>> BEGIN DATA SEGMENT
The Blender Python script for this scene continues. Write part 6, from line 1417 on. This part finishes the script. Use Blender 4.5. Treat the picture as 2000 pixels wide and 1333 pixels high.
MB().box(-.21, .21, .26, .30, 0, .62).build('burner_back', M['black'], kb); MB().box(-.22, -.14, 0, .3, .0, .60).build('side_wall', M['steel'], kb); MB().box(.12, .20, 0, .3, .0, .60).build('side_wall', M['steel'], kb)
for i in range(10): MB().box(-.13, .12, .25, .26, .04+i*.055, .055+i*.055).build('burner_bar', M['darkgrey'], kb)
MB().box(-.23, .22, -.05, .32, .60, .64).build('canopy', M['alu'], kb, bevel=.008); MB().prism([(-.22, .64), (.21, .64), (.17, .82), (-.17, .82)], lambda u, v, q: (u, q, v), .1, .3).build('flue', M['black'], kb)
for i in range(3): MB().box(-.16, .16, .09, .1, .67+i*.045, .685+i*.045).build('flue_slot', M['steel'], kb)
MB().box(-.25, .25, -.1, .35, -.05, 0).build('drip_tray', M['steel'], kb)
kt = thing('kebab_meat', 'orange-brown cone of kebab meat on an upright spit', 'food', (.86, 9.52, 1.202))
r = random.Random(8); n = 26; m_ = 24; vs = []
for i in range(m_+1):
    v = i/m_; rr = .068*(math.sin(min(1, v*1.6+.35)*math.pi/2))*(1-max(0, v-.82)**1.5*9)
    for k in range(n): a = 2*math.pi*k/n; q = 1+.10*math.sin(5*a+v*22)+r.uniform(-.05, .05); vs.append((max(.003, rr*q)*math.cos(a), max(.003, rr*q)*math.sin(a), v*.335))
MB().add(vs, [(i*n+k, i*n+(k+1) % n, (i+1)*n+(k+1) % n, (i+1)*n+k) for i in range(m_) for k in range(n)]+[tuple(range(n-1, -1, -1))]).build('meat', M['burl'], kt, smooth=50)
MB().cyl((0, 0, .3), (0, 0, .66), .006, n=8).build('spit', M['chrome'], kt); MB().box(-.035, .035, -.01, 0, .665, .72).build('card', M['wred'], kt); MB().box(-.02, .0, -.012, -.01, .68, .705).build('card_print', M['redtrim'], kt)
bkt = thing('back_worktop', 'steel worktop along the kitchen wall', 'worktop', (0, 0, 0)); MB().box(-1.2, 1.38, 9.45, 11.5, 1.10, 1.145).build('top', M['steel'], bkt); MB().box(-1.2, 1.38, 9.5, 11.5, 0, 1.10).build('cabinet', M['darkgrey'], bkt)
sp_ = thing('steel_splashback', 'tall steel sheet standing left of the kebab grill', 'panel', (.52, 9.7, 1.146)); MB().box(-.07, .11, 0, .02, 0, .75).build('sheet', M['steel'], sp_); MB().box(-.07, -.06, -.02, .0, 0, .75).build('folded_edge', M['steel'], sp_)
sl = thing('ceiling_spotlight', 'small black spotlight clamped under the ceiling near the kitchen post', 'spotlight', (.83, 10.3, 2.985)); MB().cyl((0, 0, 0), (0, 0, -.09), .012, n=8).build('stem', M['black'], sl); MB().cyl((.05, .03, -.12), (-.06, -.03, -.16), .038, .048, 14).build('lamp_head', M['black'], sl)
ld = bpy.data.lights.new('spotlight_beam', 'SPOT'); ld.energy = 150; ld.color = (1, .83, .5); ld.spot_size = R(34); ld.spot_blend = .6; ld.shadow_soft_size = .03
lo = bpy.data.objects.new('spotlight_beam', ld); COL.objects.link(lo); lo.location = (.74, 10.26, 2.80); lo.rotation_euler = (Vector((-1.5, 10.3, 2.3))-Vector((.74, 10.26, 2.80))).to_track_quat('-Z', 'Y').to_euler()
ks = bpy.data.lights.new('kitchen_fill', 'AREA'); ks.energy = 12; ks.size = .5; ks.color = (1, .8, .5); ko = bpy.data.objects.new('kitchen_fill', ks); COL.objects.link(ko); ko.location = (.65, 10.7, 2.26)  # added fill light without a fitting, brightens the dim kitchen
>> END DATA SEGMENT
YOUR TASK: Reproduce the complete data exactly as presented above.

ANSWER BELOW:
The Blender Python script for this scene continues. Write part 6, from line 1417 on. This part finishes the script. Use Blender 4.5. Treat the picture as 2000 pixels wide and 1333 pixels high.
MB().box(-.21, .21, .26, .30, 0, .62).build('burner_back', M['black'], kb); MB().box(-.22, -.14, 0, .3, .0, .60).build('side_wall', M['steel'], kb); MB().box(.12, .20, 0, .3, .0, .60).build('side_wall', M['steel'], kb)
for i in range(10): MB().box(-.13, .12, .25, .26, .04+i*.055, .055+i*.055).build('burner_bar', M['darkgrey'], kb)
MB().box(-.23, .22, -.05, .32, .60, .64).build('canopy', M['alu'], kb, bevel=.008); MB().prism([(-.22, .64), (.21, .64), (.17, .82), (-.17, .82)], lambda u, v, q: (u, q, v), .1, .3).build('flue', M['black'], kb)
for i in range(3): MB().box(-.16, .16, .09, .1, .67+i*.045, .685+i*.045).build('flue_slot', M['steel'], kb)
MB().box(-.25, .25, -.1, .35, -.05, 0).build('drip_tray', M['steel'], kb)
kt = thing('kebab_meat', 'orange-brown cone of kebab meat on an upright spit', 'food', (.86, 9.52, 1.202))
r = random.Random(8); n = 26; m_ = 24; vs = []
for i in range(m_+1):
    v = i/m_; rr = .068*(math.sin(min(1, v*1.6+.35)*math.pi/2))*(1-max(0, v-.82)**1.5*9)
    for k in range(n): a = 2*math.pi*k/n; q = 1+.10*math.sin(5*a+v*22)+r.uniform(-.05, .05); vs.append((max(.003, rr*q)*math.cos(a), max(.003, rr*q)*math.sin(a), v*.335))
MB().add(vs, [(i*n+k, i*n+(k+1) % n, (i+1)*n+(k+1) % n, (i+1)*n+k) for i in range(m_) for k in range(n)]+[tuple(range(n-1, -1, -1))]).build('meat', M['burl'], kt, smooth=50)
MB().cyl((0, 0, .3), (0, 0, .66), .006, n=8).build('spit', M['chrome'], kt); MB().box(-.035, .035, -.01, 0, .665, .72).build('card', M['wred'], kt); MB().box(-.02, .0, -.012, -.01, .68, .705).build('card_print', M['redtrim'], kt)
bkt = thing('back_worktop', 'steel worktop along the kitchen wall', 'worktop', (0, 0, 0)); MB().box(-1.2, 1.38, 9.45, 11.5, 1.10, 1.145).build('top', M['steel'], bkt); MB().box(-1.2, 1.38, 9.5, 11.5, 0, 1.10).build('cabinet', M['darkgrey'], bkt)
sp_ = thing('steel_splashback', 'tall steel sheet standing left of the kebab grill', 'panel', (.52, 9.7, 1.146)); MB().box(-.07, .11, 0, .02, 0, .75).build('sheet', M['steel'], sp_); MB().box(-.07, -.06, -.02, .0, 0, .75).build('folded_edge', M['steel'], sp_)
sl = thing('ceiling_spotlight', 'small black spotlight clamped under the ceiling near the kitchen post', 'spotlight', (.83, 10.3, 2.985)); MB().cyl((0, 0, 0), (0, 0, -.09), .012, n=8).build('stem', M['black'], sl); MB().cyl((.05, .03, -.12), (-.06, -.03, -.16), .038, .048, 14).build('lamp_head', M['black'], sl)
ld = bpy.data.lights.new('spotlight_beam', 'SPOT'); ld.energy = 150; ld.color = (1, .83, .5); ld.spot_size = R(34); ld.spot_blend = .6; ld.shadow_soft_size = .03
lo = bpy.data.objects.new('spotlight_beam', ld); COL.objects.link(lo); lo.location = (.74, 10.26, 2.80); lo.rotation_euler = (Vector((-1.5, 10.3, 2.3))-Vector((.74, 10.26, 2.80))).to_track_quat('-Z', 'Y').to_euler()
ks = bpy.data.lights.new('kitchen_fill', 'AREA'); ks.energy = 12; ks.size = .5; ks.color = (1, .8, .5); ko = bpy.data.objects.new('kitchen_fill', ks); COL.objects.link(ko); ko.location = (.65, 10.7, 2.26)  # added fill light without a fitting, brightens the dim kitchen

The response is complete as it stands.